Tata Sons IPO: Why is Tata Group company delaying the upcoming IPO?


Tata Sons IPO: After the Reserve Bank of India (RBI) rejected the proposal from the Tata Group company, asking for an exemption from the listing of its shares, investors are awaiting Tata Sons IPO. As per the SEBI norms, Tata Sons IPO must be listed by September 2025. The Tata Group’s Non-Banking Financial Company (NBFC), which falls under the “upper layer non-banking financial companies” category, must fulfil the regulatory requirements to meet this deadline.

Tata Sons IPO news

However, the upcoming IPO hit the headlines in August 2024 when Tata Sons voluntarily surrendered its certificate of registration to the RBI after repaying over 20,300 crore in debt to remain an unlisted entity. Following this, Tata Sons can maintain its status as a closely held company without listing its shares on the stock exchange, which is required under RBI regulations.

Dual role of Venue Srinivasan

Tata Sons IPO is again in the news as four-time lawmaker from Nalanda (Bihar), Kaushalendra Kumar, has written a letter to Finance Minister Nirmala Sitharaman, bringing her attention to the controversy around Tata Sons. The Lok Sabha MP representing Janata Dal (United) or JDU, which is an ally of the NDA Government at the centre, pointed out the dual role of Venu Srinivasan, the Vice Chairman of Tata Trusts and a director at Tata Sons, who also serves as a director at the RBI.
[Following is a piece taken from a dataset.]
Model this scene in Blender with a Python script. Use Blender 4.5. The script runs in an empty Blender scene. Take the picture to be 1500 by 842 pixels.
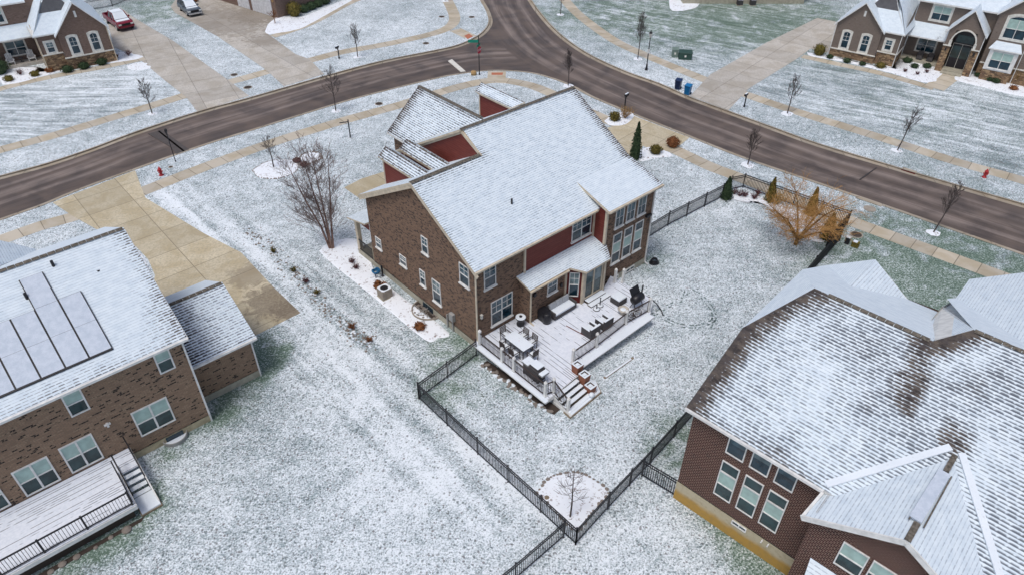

“Yes! I have written a letter to Finance Minister Nirmala Sitharama requesting her intervention in the dual role of Venu Srinivasan at Tata Sons and RBI. His dual role puts government institutions like RBI under the scanner. Tata Sons may use Mr Venu’s presence at the RBI to bypass some regulatory obstacles, especially listing requirements. This may hit the interests of retail and other investors investing in the upcoming IPO of the Tata Group,” Kaushalendra Kumar said in a telephonic conversation.

Photo: Courtesy Livemint Digital

The JDU lawmaker noted that the deregistration attempt by Tata Sons and the presence of Venu Srinivasan at RBI may harm investors’ interests. Hence, he wrote a letter to the Indian Finance Minister requesting intervention. The Lok Sabha MP had written a letter to the Finance Minister on 17th December 2024.

Tata Sons’ tricky approach to avoid share listing

Echoing with member parliament’s concerns over Tata Sons’ commitment towards meeting the September 2025 deadline, a Mirae Asset Capital Markets spokesperson said, “TATA Sons is classified as an Upper Layer NBFC and has time till Sep 2025 for mandatory listing. As per historical responses, TATA does not want to list this holding company as it is not involved in lending operations. Tata may retire its debt from the balance sheet to avoid mandatory listing by removing borrowings from the book and thus deregistered as a core investment company. Once it deregisters as CIC, Tata Sons does not have to come for an IPO. Tata Sons’ subsidiary, Tata Capital Financial Services, is preparing for an RBI-mandated IPO.”

Raising doubt over the commitment of Tata Sons to meet the September 2025 deadline, Yashovardhan Khemka, Senior Manager – Research & Analytics at Abans Holdings, said, “Tata Sons is classified as an Upper Layer NBFC and ranks as the fifth-largest NBFC based on weighted criteria. Due to its size and the requirement to remain in the Upper Layer, Tata Sons has limited options to avoid mandatory listing. The company has already retired its borrowings following share sale transactions and, in September 2024, sought a waiver from the RBI, which was rejected. It is now seeking approval to surrender its NBFC license and become a holding company.”

What does NBFC mean for Tata Sons?

In October 2021, the RBI introduced a four-tier regulatory framework for non-banking financial companies (NBFCs) to enhance oversight and reduce risks in the broader financial system. NBFCs are to be categorized into four tiers: Base Layer, Middle Layer, Upper Layer, and Top Layer, with the Top Layer initially kept vacant to allow for stricter regulation if needed.

Upper Layer NBFCs must undergo mandatory listing within three years of being classified as Upper Layer NBFCs.

An NBFC’s classification into the Upper Layer is based on a combination of quantitative criteria, such as asset size and qualitative factors. Quantitative criteria are weighted at 70%, while qualitative factors account for 30%. Additionally, regulations require the top 10 NBFCs by asset size to remain in the Upper Layer. Once categorized in the Upper Layer, an NBFC remains in this tier regardless of changes in quantitative or qualitative metrics.

These regulations apply to all deposit-taking and non-deposit-taking NBFCs, including Infrastructure Debt Funds, Infrastructure Finance Companies, Housing Finance Companies, and Core Investment Companies.